In the advent of multipartyism in the 1990s, Ford-Asili, under its de facto leader, the late Kenneth Matiba (died on April 15, 2018) and the fiery secretary-general Martin Shikuku (died on August 22, 2012), was a formidable party. 

The late Kenneth Matiba. Image (Courtesy)

During the December 1992 election after the split of October 13, 1992 into FORD-Kenya led by the late Oginga Odinga and FORD-Asili led by Matiba, the latter was placed second after the late President Daniel Arap in the presidential race. 

In fact, the power struggle for the leadership of FORD leading to the split became a boon for Kanu and a bane for the opposition that garnered 60 per cent of divided votes compared to Kanu’s less that 40 per cent of the general election. 

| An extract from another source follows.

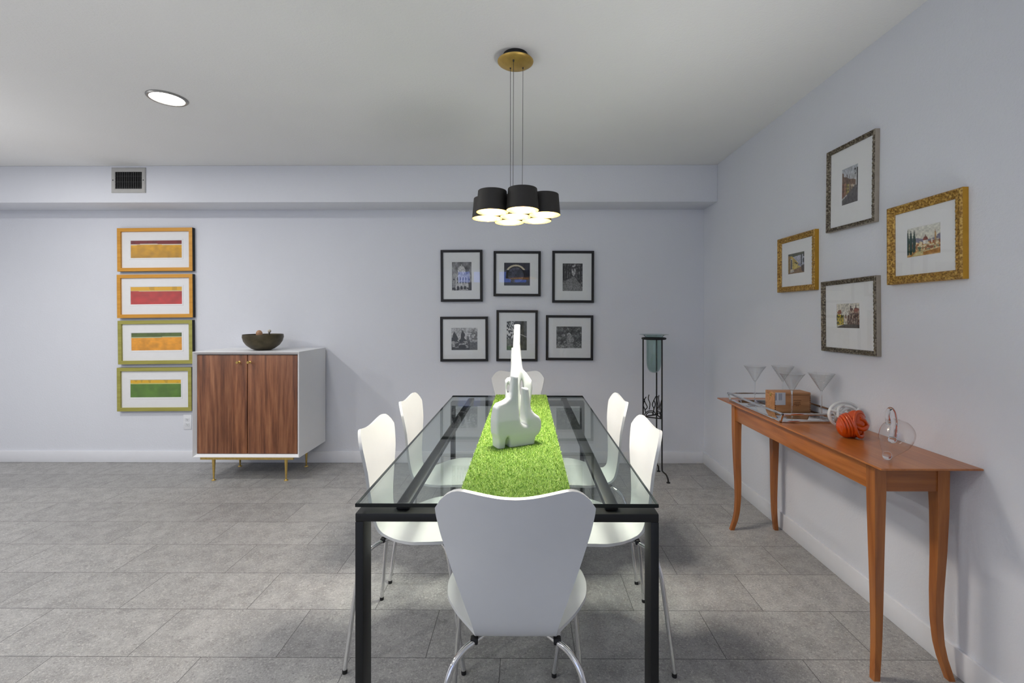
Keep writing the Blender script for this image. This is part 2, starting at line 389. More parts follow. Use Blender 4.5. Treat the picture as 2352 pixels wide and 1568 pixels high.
def framed(name, label, cat, group, loc, rotz, roll, w, h, bar, depth, win, mats, art, ornate=0, mat='mat_board', recess=.012, line=False):
    """win: (u0, v0, u1, v1) of the image inside the outer frame, fractions from its top left"""
    t = thing(name, label, cat, loc, (0, roll, rotz), group)
    f = MB(); W, Hh = w / 2, h / 2
    if ornate:   # a moulded profile swept round four mitred sides, with carved relief
        prof = [(0, 0), (0, depth * .80), (.10, depth * .97), (.22, depth), (.34, depth * .88), (.42, depth * .80), (.66, depth * .74), (.78, depth * .80), (.90, depth * .72), (1, depth * .60), (1, depth * .25)]
        nseg = 60
    else:
        prof = [(0, 0), (0, depth - .001), (.05, depth), (.95, depth), (1, depth - .001), (1, depth * .3)]; nseg = 1
    cor = [(-1, 1), (1, 1), (1, -1), (-1, -1)]
    for k in range(4):
        a, b = cor[k], cor[(k + 1) % 4]; vs, fs = [], []
        for i in range(nseg + 1):
            s = i / nseg
            for j, (q, d) in enumerate(prof):
                ax, az = a[0] * (W - bar * q), a[1] * (Hh - bar * q); bx, bz = b[0] * (W - bar * q), b[1] * (Hh - bar * q)
                dd = d
                if ornate and .3 < q < .95 and 0 < i < nseg:
                    Ls = s * (w if a[1] == b[1] else h)
                    dd = d + ornate * (math.sin(Ls * 310 + q * 9) * .55 + math.sin(Ls * 710 + q * 23 + k) * .45)
                vs.append((ax + (bx - ax) * s, -dd, az + (bz - az) * s))
        m = len(prof)
        for i in range(nseg):
            for j in range(m - 1):
                fs.append((i * m + j, (i + 1) * m + j, (i + 1) * m + j + 1, i * m + j + 1))
        f.add(vs, fs, 0)
        if len(mats) > 1: # sides of another colour
            for q in range(len(f.mi) - len(fs), len(f.mi)):
                if (q - (len(f.mi) - len(fs))) % (m - 1) == 0: f.mi[q] = 1
    f.build('frame', mats, t, ang=30)
    y = -(depth - recess); iw, ih = W - bar, Hh - bar
    u0, v0, u1, v1 = win
    x0, x1, z1, z0 = -W + w * u0, -W + w * u1, Hh - h * v0, Hh - h * v1
    b = MB(); e = .0012
    o = [(-iw, ih), (iw, ih), (iw, -ih), (-iw, -ih)]; q = [(x0, z1), (x1, z1), (x1, z0), (x0, z0)]; q2 = [(x0 + e, z1 - e), (x1 - e, z1 - e), (x1 - e, z0 + e), (x0 + e, z0 + e)]
    vs = [(x, y, z) for x, z in o] + [(x, y, z) for x, z in q] + [(x, y + .0018, z) for x, z in q2]
    b.add(vs, [(i, (i + 1) % 4, 4 + (i + 1) % 4, 4 + i) for i in range(4)] + [(4 + i, 4 + (i + 1) % 4, 8 + (i + 1) % 4, 8 + i) for i in range(4)])
    if line:  # a second, raised window cut in the board
        g = .012 * line
        ring = [(x0 - g, z1 + g), (x1 + g, z1 + g), (x1 + g, z0 - g), (x0 - g, z0 - g)]; r2 = [(x0 - g + .002, z1 + g - .002), (x1 + g - .002, z1 + g - .002), (x1 + g - .002, z0 - g + .002), (x0 - g + .002, z0 - g + .002)]
        b.add([(x, y - .0002, z) for x, z in ring] + [(x, y - .0022, z) for x, z in r2] , [(i, (i + 1) % 4, 4 + (i + 1) % 4, 4 + i) for i in range(4)])
        b.add([(x, y - .0022, z) for x, z in r2] + [(x, y - .0005, z) for x, z in q], [(i, (i + 1) % 4, 4 + (i + 1) % 4, 4 + i) for i in range(4)])
    b.build('mat_board', M[mat], t, smooth=False)
    a = art.mesh('artwork', x1 - x0, z1 - z0, 0, t, M['print']); a.location = ((x0 + x1) / 2, y + .0017, (z0 + z1) / 2)
    MB().add([(-iw, y - .005, -ih), (iw, y - .005, -ih), (iw, y - .005, ih), (-iw, y - .005, ih)], [(0, 1, 2, 3)]).build('glazing', M['pic_glass'], t, smooth=False)
    return t

def strip(top, line_c, bot, seed, yl=.22, wave=.012, vg=0.0):
    a = Art(96, 40, bot); n = vnoise(96, 40, 4, seed, 3)
    for c in range(3): a.a[..., c] = bot[c] * (1 + (n - .5) * .16 - vg * (a.V - .5))
    a.speck(14, seed + 5, .08, 2)
    e = yl + wave * np.sin(a.U * 5.2 + seed) + .012 * (vnoise(96, 1, 9, seed + 2) - .5)
    a.put((a.V < e + .045) & (a.V > e - .01), line_c); a.put((a.V < e), top)
    m = (a.V < e - .01); a.put(m & (vnoise(96, 40, 3, seed + 9, 6) > .62), tuple(c * .82 for c in top), .6)
    return a
M['frame_ochre'] = wood_mat('ochre_frame_wood', lin(196, 136, 38), lin(208, 147, 46), lin(217, 157, 56), 'X', rough=.45)
M['frame_olive'] = wood_mat('olive_frame_wood', lin(148, 142, 64), lin(160, 154, 74), lin(170, 164, 84), 'X', rough=.45)
M['frame_black'] = pmat('black_frame_lacquer', lin(9, 8, 8), .5, var=.1)
sets = [
    ('frame_ochre', (267.7, 524), (441.4, 521.9), (441.9, 622), (269.3, 623.2), strip((122, 34, 38), (222, 216, 198), (207, 152, 22), 3, .22, .012, .22),
     'ochre framed abstract with a dark red band over golden yellow, topmost of the column'),
    ('frame_ochre', (267, 630.8), (441.9, 628.6), (442.6, 728.8), (269.3, 730.2), strip((228, 172, 26), (205, 190, 140), (186, 52, 50), 11, .22, .01, -.12),
     'ochre framed abstract with a yellow band over red, second from the top'),
    ('frame_olive', (268.7, 736.8), (441.4, 734.2), (441.8, 835.3), (271.7, 836.6), strip((88, 108, 46), (188, 192, 150), (236, 158, 34), 19, .24, .02, .05),
     'olive framed abstract with a green band over orange, third from the top'),
    ('frame_olive', (267, 844.7), (439.4, 843.2), (440, 943.8), (269.3, 944.6), strip((228, 178, 30), (206, 200, 120), (88, 128, 42), 27, .21, .006, .05),
     'olive framed abstract with a yellow band over green, lowest of the column'),
]
for fm, tl, tr, br, bl, art, lab in sets:
    y = BACK - .034
    P = [onY(*q, y) for q in (tl, tr, br, bl)]
    c = sum(P, Vector()) / 4; w = ((P[1] - P[0]).length + (P[2] - P[3]).length) / 2; h = ((P[0] - P[3]).length + (P[1] - P[2]).length) / 2
    d = (P[1] - P[0]) + (P[2] - P[3]); roll = -math.atan2(d.z, d.x)
    framed('framed_abstract_print', lab, 'picture', 'framed abstracts on the back wall', (c.x, BACK, c.z), 0, roll, w, h, .031, .034,
           (.163, .285, .845, .69), [M[fm], M['frame_black']], art, recess=.014, line=1)

# black framed photographs
def photo_dome():
    a = Art(64, 90, (90, 90, 92)); a.vgrad((110, 110, 112), (150, 150, 150)); a.speck(4, 1, .7); a.speck(9, 2, .3)
    W, D = (205, 205, 205), (45, 45, 47)
    a.poly([(.5, .06), (.53, .16), (.47, .16)], W); a.ell(.5, .32, .19, .18, (188, 188, 188)); a.rect(.31, .32, .69, .47, (196, 196, 196))
    a.ell(.14, .50, .11, .09, (165, 165, 165)); a.ell(.86, .50, .11, .09, (165, 165, 165)); a.rect(.03, .5, .25, .8, (150, 150, 150)); a.rect(.75, .5, .97, .8, (140, 140, 140))
    a.rect(.2, .46, .8, .8, (178, 178, 178)); a.rect(.2, .78, .84, .98, (190, 190, 190))
    for k in range(5): a.rect(.33 + .075 * k, .37, .36 + .075 * k, .45, D)
    for k in range(4): a.rect(.27 + .14 * k, .55, .32 + .14 * k, .66, D); a.rect(.27 + .14 * k, .69, .31 + .14 * k, .76, D)
    for k in range(3): a.ell(.31 + .18 * k, .9, .065, .055, D); a.rect(.245 + .18 * k, .9, .375 + .18 * k, .97, D)
    for u in (.1, .12, .88): a.ell(u, .62, .035, .03, D)
    a.put((a.V > .9) & (vnoise(64, 90, 14, 5) > .45), (30, 30, 30)); a.rect(.84, .72, 1, 1, (38, 38, 38), .85)
    return a.speck(26, 7, .35)
def photo_wheel():
    a = Art(80, 72, (17, 20, 36)); a.speck(8, 3, .6)
    d = np.hypot((a.U - .46) * 1.12, a.V - .55)
    a.put((np.abs(d - .36) < .02), (14, 13, 12)); a.put((d < .34) & (d > .02), (66, 68, 82)); a.speck(9, 4, .5)
    a.put((d < .46) & (d > .39) & (a.V < .32), (196, 186, 160))
    an = np.arctan2(a.V - .55, a.U - .46)
    a.put((np.abs(np.sin(an * 6)) < .12) & (d < .35), (20, 20, 22)); a.put((np.abs(np.sin(an * 12 + .4)) < .25) & (d > .2) & (d < .24), (20, 20, 22))
    return a
def photo_path():
    a = Art(64, 88, (70, 70, 70)); a.speck(14, 5, 1.0); a.speck(28, 6, .8)
    a.poly([(.52, .5), (.62, .5), (1.15, 1), (-.15, 1), (-.1, .72)], (118, 118, 118)); a.ell(.56, .25, .1, .2, (190, 190, 190), .8); a.ell(.6, .12, .06, .1, (170, 170, 170), .7)
    for u, w, v in ((.06, .03, .62), (.2, .025, .58), (.32, .02, .55), (.41, .015, .53), (.78, .02, .55), (.9, .028, .6)): a.rect(u - w, .1, u + w, v, (26, 26, 26))
    a.put((a.V < .3) & (vnoise(64, 88, 18, 8) > .5), (36, 36, 36), .8)
    return a.speck(30, 9, .5)
def photo_trees():
    a = Art(80, 68, (176, 177, 178)); a.vgrad((168, 169, 170), (188, 188, 188))
    n = vnoise(80, 68, 12, 4)
    def conifer(u, v0, v1, w, c): a.put((a.V > v0) & (a.V < v1) & (np.abs(a.U - u) < w * (a.V - v0) / (v1 - v0) * (.55 + .9 * n)), c)
    conifer(.44, .1, .66, .17, (38, 38, 38)); conifer(.12, .16, .7, .22, (46, 46, 46)); conifer(.64, .36, .66, .1, (92, 92, 92))
    a.put((((a.U - .88) / .16) ** 2 + ((a.V - .42) / .3) ** 2 < 1) & (n > .4), (112, 112, 112))
    a.put(a.V > .64 + .03 * np.sin(a.U * 9), (58, 58, 58)); a.put((a.V > .6) & (a.U < .65) & (n > .55), (150, 150, 150)); a.ell(.42, .86, .15, .1, (22, 22, 22)); a.rect(0, .9, .7, 1, (28, 28, 28), .8)
    a.rect(.7, .66, 1, 1, (96, 96, 96), .8)
    return a.speck(26, 12, .5)
def photo_garden():
    a = Art(60, 86, (74, 78, 70)); a.speck(10, 5, .9); n = vnoise(60, 86, 20, 7)
    a.put((a.U < .42) & (n > .52) & (a.V < .62), (196, 198, 196)); a.put((a.U < .42) & (n < .42) & (a.V < .6), (24, 26, 22)); a.put((a.V > .6) & (a.U < .45), (118, 122, 108), .7)
    a.put((a.U > .5), (58, 58, 50), .55); a.put(np.abs(a.V - (.25 + .3 * a.U)) < .012, (190, 190, 186)); a.put((a.V > .86) & (a.U < .4), (60, 96, 40), .7)
    return a.speck(22, 8, .6)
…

Currently, under Kathangu and before the 2017 elections, the party rebranded itself from the original Forum for Restoration of Democracy (FORD-Asili) to the Forum for Republican Democracy (Ford). 

Veteran Politician Joseph Martin Shikuku. Image: (Courtesy)

The party’s SG went for the Embu County senatorial seat but lost it to the sitting Senator Peter Njeru Ndwiga.